On Swift Gravitons

TL;DR

The work investigates local causal structure and swift graviton propagation in higher-curvature gravity theories by analyzing a probe graviton on a pp-wave background generated by axisymmetric beams. Using the method of characteristics, it shows that many $[R^2]$, $[R^3]$, and $[R\nabla^2 R]$ terms either preserve GR-like causality or induce swift propagation depending on polarization and scale, while $[R^4]$ terms can create degenerate hyperbolicity that is fixable by including appropriate $[R^3]$ corrections.
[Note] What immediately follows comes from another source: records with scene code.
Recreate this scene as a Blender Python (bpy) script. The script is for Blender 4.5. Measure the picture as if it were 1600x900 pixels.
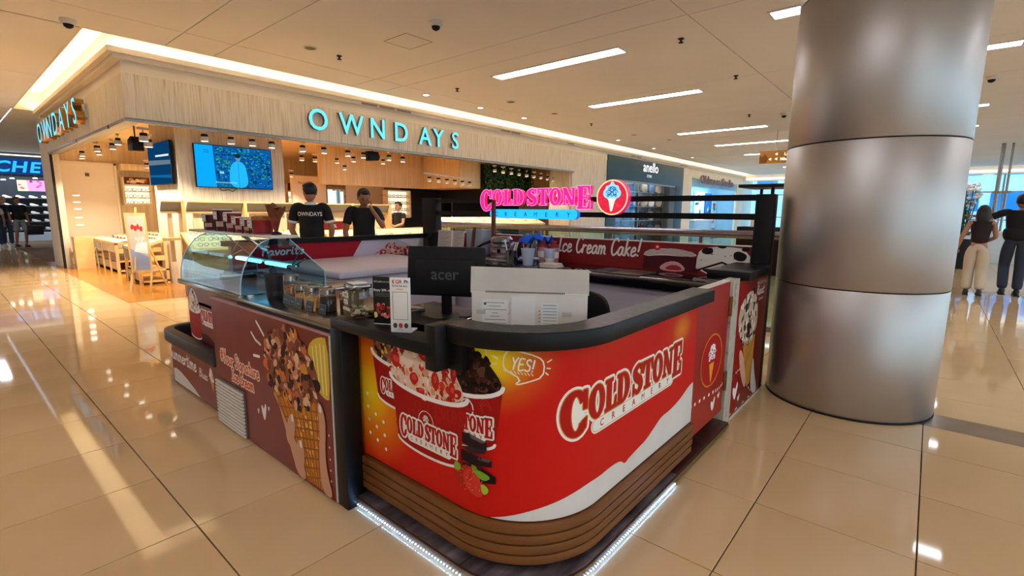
import bpy, bmesh, math, random
from mathutils import Vector, Matrix
from mathutils.geometry import tessellate_polygon
rng = random.Random(7)
PI = math.pi
sc = bpy.context.scene
for _o in list(bpy.data.objects): bpy.data.objects.remove(_o)
COL = sc.collection

# ------------------------------------------------------------------ camera
cam_d = bpy.data.cameras.new('camera'); cam = bpy.data.objects.new('camera', cam_d); COL.objects.link(cam)
cam_d.sensor_width = 36.0; cam_d.lens = 17.232; cam_d.clip_start = 0.05; cam_d.clip_end = 300
YAW, PITCH, ROLL = math.radians(40.3135), math.radians(-8.9289), math.radians(0.4548)
_f = Vector((math.cos(YAW)*math.cos(PITCH), math.sin(YAW)*math.cos(PITCH), math.sin(PITCH)))
_r = Vector((math.sin(YAW), -math.cos(YAW), 0)); _u = _r.cross(_f)
_r2 = math.cos(ROLL)*_r + math.sin(ROLL)*_u; _u2 = -math.sin(ROLL)*_r + math.cos(ROLL)*_u
cam.matrix_world = Matrix(((_r2.x,_u2.x,-_f.x,0),(_r2.y,_u2.y,-_f.y,0),(_r2.z,_u2.z,-_f.z,1.37),(0,0,0,1)))
sc.camera = cam

# ------------------------------------------------------------------ view, world
sc.view_settings.view_transform = 'Standard'; sc.view_settings.look = 'None'
sc.view_settings.exposure = 0.08; sc.view_settings.gamma = 1.0; sc.view_settings.use_curve_mapping = False
w = bpy.data.worlds.new('sky'); sc.world = w; w.use_nodes = True
_bg = w.node_tree.nodes['Background']; _bg.inputs[0].default_value = (0.60, 0.83, 1.0, 1); _bg.inputs[1].default_value = 2.6

# ------------------------------------------------------------------ large lights (lamps of the mall and the shop)
def area(name, loc, sx, sy, power, col, rot=(0,0,0)):
    d = bpy.data.lights.new(name, 'AREA'); d.shape = 'RECTANGLE'; d.size = sx; d.size_y = sy; d.energy = power; d.color = col
    o = bpy.data.objects.new(name, d); COL.objects.link(o); o.location = loc; o.rotation_euler = rot; return o
WARM = (1.0, 0.80, 0.56); NEUT = (1.0, 0.90, 0.76); COOL = (0.62, 0.82, 1.0)
area('bag_shop_lamp', (18,8.75,2.7), 3, .3, 60, (0.9,0.95,1.0))
area('studio_lamp', (25.8,8.85,2.7), 4, .4, 90, (0.6,0.85,1.0))
area('sneaker_shop_lamp', (2.2,27.5,2.9), 5, .8, 160, (0.75,0.88,1.0))

# ------------------------------------------------------------------ colour and material helpers
def lin(c):
    if isinstance(c, str):
        c = c.lstrip('#'); c = tuple(int(c[i:i+2],16) for i in (0,2,4))
    c = [x/255.0 for x in c[:3]]
    return tuple(x/12.92 if x <= 0.04045 else ((x+0.055)/1.055)**2.4 for x in c)
MATS = {}
def mat(name, col='808080', rough=0.5, metal=0.0, emit=None, es=0.0, noise=None, col2=None, bump=None, trans=0.0, ior=1.45, alpha=1.0, coat=0.0, spec=0.5, stretch=(1,1,1), ramp=None):
    """noise=(scale, detail): mixes col and col2 by a noise texture in object space; bump=(scale, strength)"""
    if name in MATS: return MATS[name]
    m = bpy.data.materials.new(name); m.use_nodes = True; nt = m.node_tree; N = nt.nodes; L = nt.links
    b = N['Principled BSDF']; c = lin(col) + (1,)
    b.inputs['Base Color'].default_value = c; b.inputs['Roughness'].default_value = rough; b.inputs['Metallic'].default_value = metal
    b.inputs['IOR'].default_value = ior; b.inputs['Transmission Weight'].default_value = trans; b.inputs['Alpha'].default_value = alpha
    b.inputs['Coat Weight'].default_value = coat; b.inputs['Specular IOR Level'].default_value = spec
    if coat: b.inputs['Coat Roughness'].default_value = 0.03
    if emit is not None:
        b.inputs['Emission Color'].default_value = lin(emit) + (1,); b.inputs['Emission Strength'].default_value = es
    if noise or bump:
        tc = N.new('ShaderNodeTexCoord'); mp = N.new('ShaderNodeMapping'); L.new(tc.outputs['Object'], mp.inputs['Vector']); mp.inputs['Scale'].default_value = stretch
    if noise:
        nz = N.new('ShaderNodeTexNoise'); nz.inputs['Scale'].default_value = noise[0]; nz.inputs['Detail'].default_value = noise[1]
        L.new(mp.outputs[0], nz.inputs['Vector'])
        r = N.new('ShaderNodeValToRGB'); L.new(nz.outputs['Fac'], r.inputs['Fac'])
        if ramp:
            while len(r.color_ramp.elements) < len(ramp): r.color_ramp.elements.new(0.5)
            for e, (p, cc) in zip(r.color_ramp.elements, ramp): e.position = p; e.color = lin(cc) + (1,)
        else:
            r.color_ramp.elements[0].position = 0.35; r.color_ramp.elements[1].position = 0.65
            r.color_ramp.elements[0].color = c; r.color_ramp.elements[1].color = lin(col2 or col) + (1,)
        L.new(r.outputs['Color'], b.inputs['Base Color'])
    if bump:
        nb = N.new('ShaderNodeTexNoise'); nb.inputs['Scale'].default_value = bump[0]; nb.inputs['Detail'].default_value = 3; L.new(mp.outputs[0], nb.inputs['Vector'])
        bp = N.new('ShaderNodeBump'); bp.inputs['Strength'].default_value = bump[1]; bp.inputs['Distance'].default_value = 0.01
        L.new(nb.outputs['Fac'], bp.inputs['Height']); L.new(bp.outputs[0], b.inputs['Normal'])
    MATS[name] = m; return m
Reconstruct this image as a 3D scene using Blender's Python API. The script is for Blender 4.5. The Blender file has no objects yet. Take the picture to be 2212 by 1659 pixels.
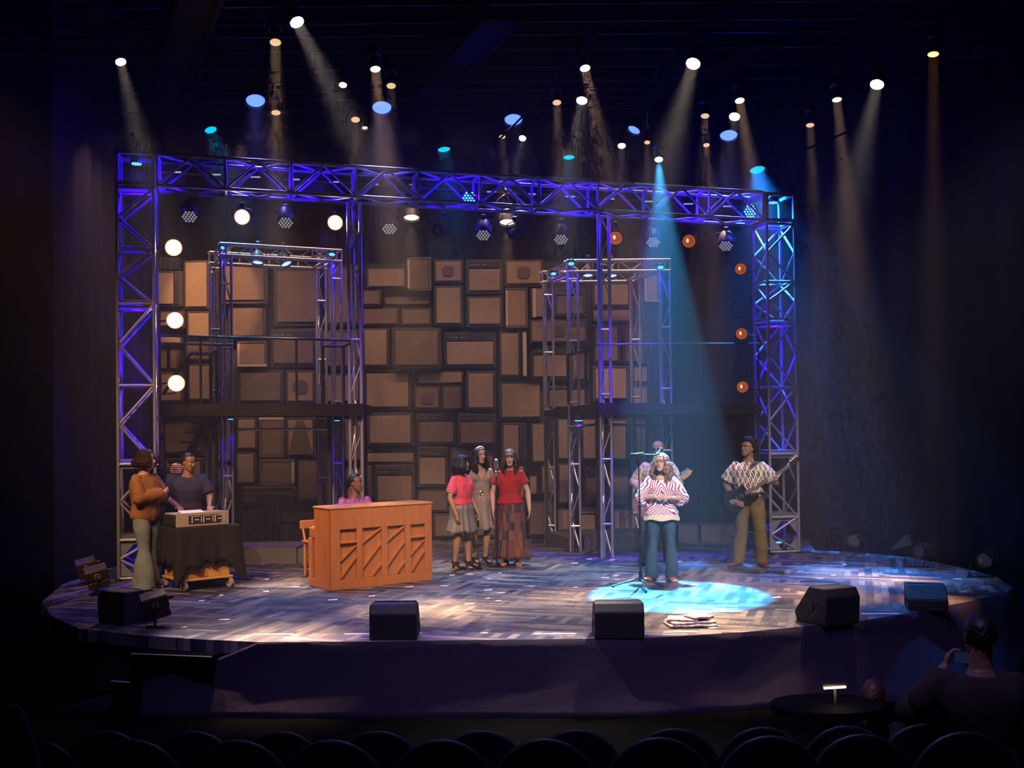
import bpy, math, random
from mathutils import Vector, Matrix, noise
random.seed(7)
SC = bpy.context.scene
COL = SC.collection
PI = math.pi
# ---------------------------------------------------------------- camera
F, PX, PY = 2400.0, 1106.0, 882.5
HC = 2.0
PT, RL = math.atan(32.5/2400), 0.0105
cF = Vector((0, math.cos(PT), math.sin(PT)))
u0 = Vector((0, -math.sin(PT), math.cos(PT)))
cR = Vector((1, 0, 0))*math.cos(RL) - u0*math.sin(RL)
cU = Vector((1, 0, 0))*math.sin(RL) + u0*math.cos(RL)
CAM = Vector((0, 0, HC))
def ray(u, v): return cF*F + cR*(u-PX) + cU*(PY-v)
def P(u, v, Y):                       # point seen at pixel u,v lying at depth Y
    d = ray(u, v); return CAM + d*(Y/d.y)
def FL(u, v, z=0.0):                  # point seen at pixel u,v lying on height z
    d = ray(u, v); return CAM + d*((z-HC)/d.z)
def pix(p):
    q = Vector(p)-CAM; w = q.dot(cF); return (PX+F*q.dot(cR)/w, PY-F*q.dot(cU)/w)
cam_d = bpy.data.cameras.new('camera'); cam = bpy.data.objects.new('camera', cam_d); COL.objects.link(cam)
m = Matrix((cR, cU, -cF)).transposed().to_4x4(); m.translation = CAM
cam.matrix_world = m
cam_d.sensor_width = 36; cam_d.lens = F/2212*36; cam_d.shift_y = (PY-829.5)/2212
cam_d.clip_start = .1; cam_d.clip_end = 200
SC.camera = cam
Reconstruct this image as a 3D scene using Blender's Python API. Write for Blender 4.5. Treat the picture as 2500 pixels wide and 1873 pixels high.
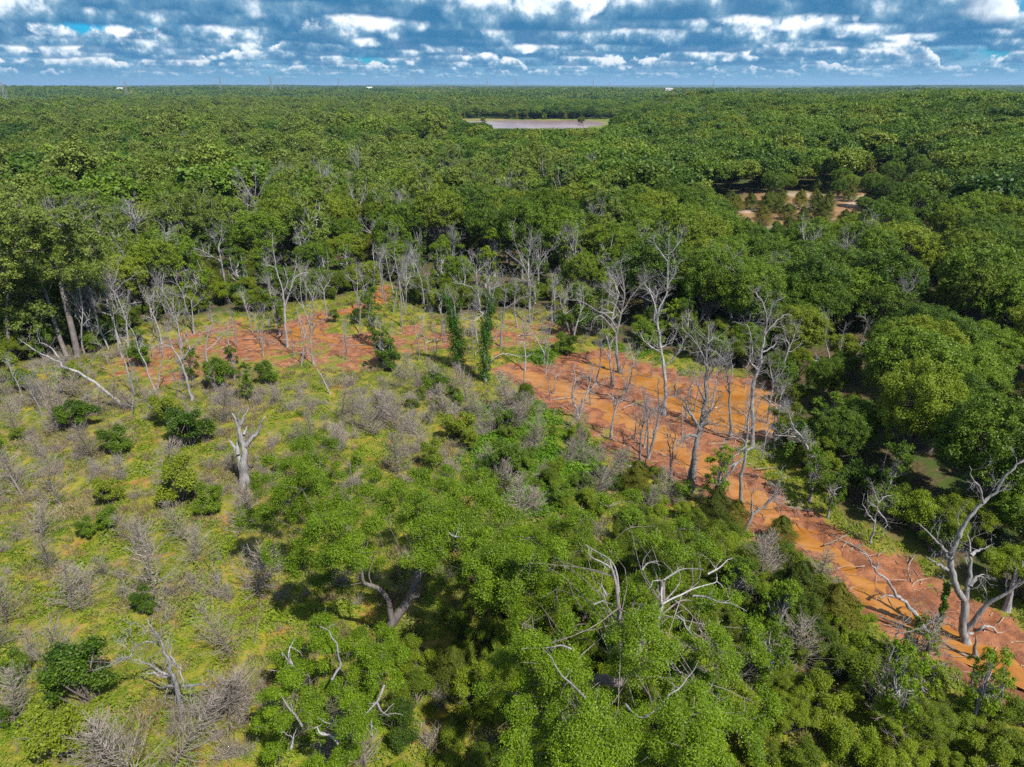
import bpy, math, random
import numpy as np
from mathutils import Vector
R = math.radians
scene = bpy.context.scene
for o in list(bpy.data.objects):
    bpy.data.objects.remove(o)

# ------------------------------------------------------------------ camera
CAMH, PITCH = 35.0, R(23.6)
cam_data = bpy.data.cameras.new("camera")
cam_data.lens, cam_data.sensor_width = 24.0, 36.0
cam_data.clip_start, cam_data.clip_end = 0.5, 90000.0
cam = bpy.data.objects.new("camera", cam_data)
scene.collection.objects.link(cam)
cam.location = (0, 0, CAMH)
cam.rotation_euler = (R(90) - PITCH, 0, 0)
scene.camera = cam

# ------------------------------------------------------------------ light
SUN_EL = R(54)
HAZE = 0.00006
SUN_AZ = R(140)          # clockwise from +Y: behind the viewer, to the right
scene.view_settings.view_transform = 'Standard'
scene.view_settings.look = 'None'
scene.view_settings.gamma = 1.0
scene.view_settings.exposure = 0.75
cy = scene.cycles
cy.max_bounces = 5; cy.diffuse_bounces = 3; cy.glossy_bounces = 2
cy.transmission_bounces = 3; cy.transparent_max_bounces = 4; cy.volume_bounces = 0
cy.use_denoising = False
cy.denoiser = 'OPENIMAGEDENOISE'; cy.denoising_input_passes = 'RGB_ALBEDO_NORMAL'; cy.denoising_prefilter = 'ACCURATE'
cy.sample_clamp_indirect = 4.0

sd = bpy.data.lights.new("sun", 'SUN')
sd.energy, sd.angle, sd.color = 4.6, R(0.5), (1.0, 0.955, 0.88)
sun = bpy.data.objects.new("sun", sd)
scene.collection.objects.link(sun)
sdir = Vector((math.sin(SUN_AZ) * math.cos(SUN_EL), math.cos(SUN_AZ) * math.cos(SUN_EL), math.sin(SUN_EL)))
sun.rotation_euler = sdir.to_track_quat('Z', 'Y').to_euler()
sun.location = (40, -40, 80)


class NT:
    """small helper to write node trees tersely"""
    def __init__(self, nt): self.nt = nt
    def node(self, t, **kw):
        n = self.nt.nodes.new(t)
        for k, v in kw.items(): setattr(n, k, v)
        return n
    def put(self, sock, v):
        if isinstance(v, bpy.types.NodeSocket): self.nt.links.new(v, sock)
        elif v is not None: sock.default_value = v
    def math(self, op, a, b=None, c=None, clamp=False):
        n = self.node('ShaderNodeMath', operation=op, use_clamp=clamp)
        for i, v in enumerate((a, b, c)): self.put(n.inputs[i], v)
        return n.outputs[0]
    def vmath(self, op, a, b=None, scale=None):
        n = self.node('ShaderNodeVectorMath', operation=op)
        self.put(n.inputs[0], a); self.put(n.inputs[1], b)
        if scale is not None: self.put(n.inputs['Scale'], scale)
        return n.outputs['Value'] if op in ('LENGTH', 'DOT_PRODUCT') else n.outputs[0]
    def mix(self, f, a, b, blend='MIX'):
        n = self.node('ShaderNodeMix', data_type='RGBA', blend_type=blend)
        n.clamp_factor = True
        self.put(n.inputs[0], f)
        for s, v in ((n.inputs[6], a), (n.inputs[7], b)):
            self.put(s, v if isinstance(v, bpy.types.NodeSocket) or v is None or len(v) == 4 else (*v, 1))
        return n.outputs[2]
    def noise(self, vec, scale, detail=3, rough=0.5, dist=0.0, col=False):
        n = self.node('ShaderNodeTexNoise')
        self.put(n.inputs['Vector'], vec); self.put(n.inputs['Scale'], scale)
        self.put(n.inputs['Detail'], detail); self.put(n.inputs['Roughness'], rough)
        self.put(n.inputs['Distortion'], dist)
        return n.outputs['Color' if col else 'Fac']
    def ramp(self, f, lo, hi, a=0.0, b=1.0, smooth=True):
        n = self.node('ShaderNodeMapRange')
        n.interpolation_type = 'SMOOTHSTEP' if smooth else 'LINEAR'
        for i, v in enumerate((f, lo, hi, a, b)): self.put(n.inputs[i], v)
        return n.outputs[0]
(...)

In dimensions $D>4$ the presence of swift propagation largely does not depend on coupling signs, whereas in $D=4$ the signs can crucially affect swiftness; Gauss-Bonnet is a notable exception with nontrivial swift behavior. The results place causality-based constraints on viable extended gravity theories and highlight the role of hyperbolicity and initial-value well-posedness in assessing higher-curvature models, with implications for string theory-inspired effective actions and their UV completions.

Abstract

We use the method of characteristics to study superluminal graviton (thereof called swift graviton) propagation in theories of higher curvature gravity of the form $($Riemann$)^2$, $($Riemann$)^3$, $\nabla^2 ($Riemann$)^2$ and $($Riemann$)^4$. We consider a pp-wave background. When probed by gravitons with an appropriate polarisation, several of the gravitational theories under consideration exhibit characteristic hypersurfaces outside the flat spacetime light-cone.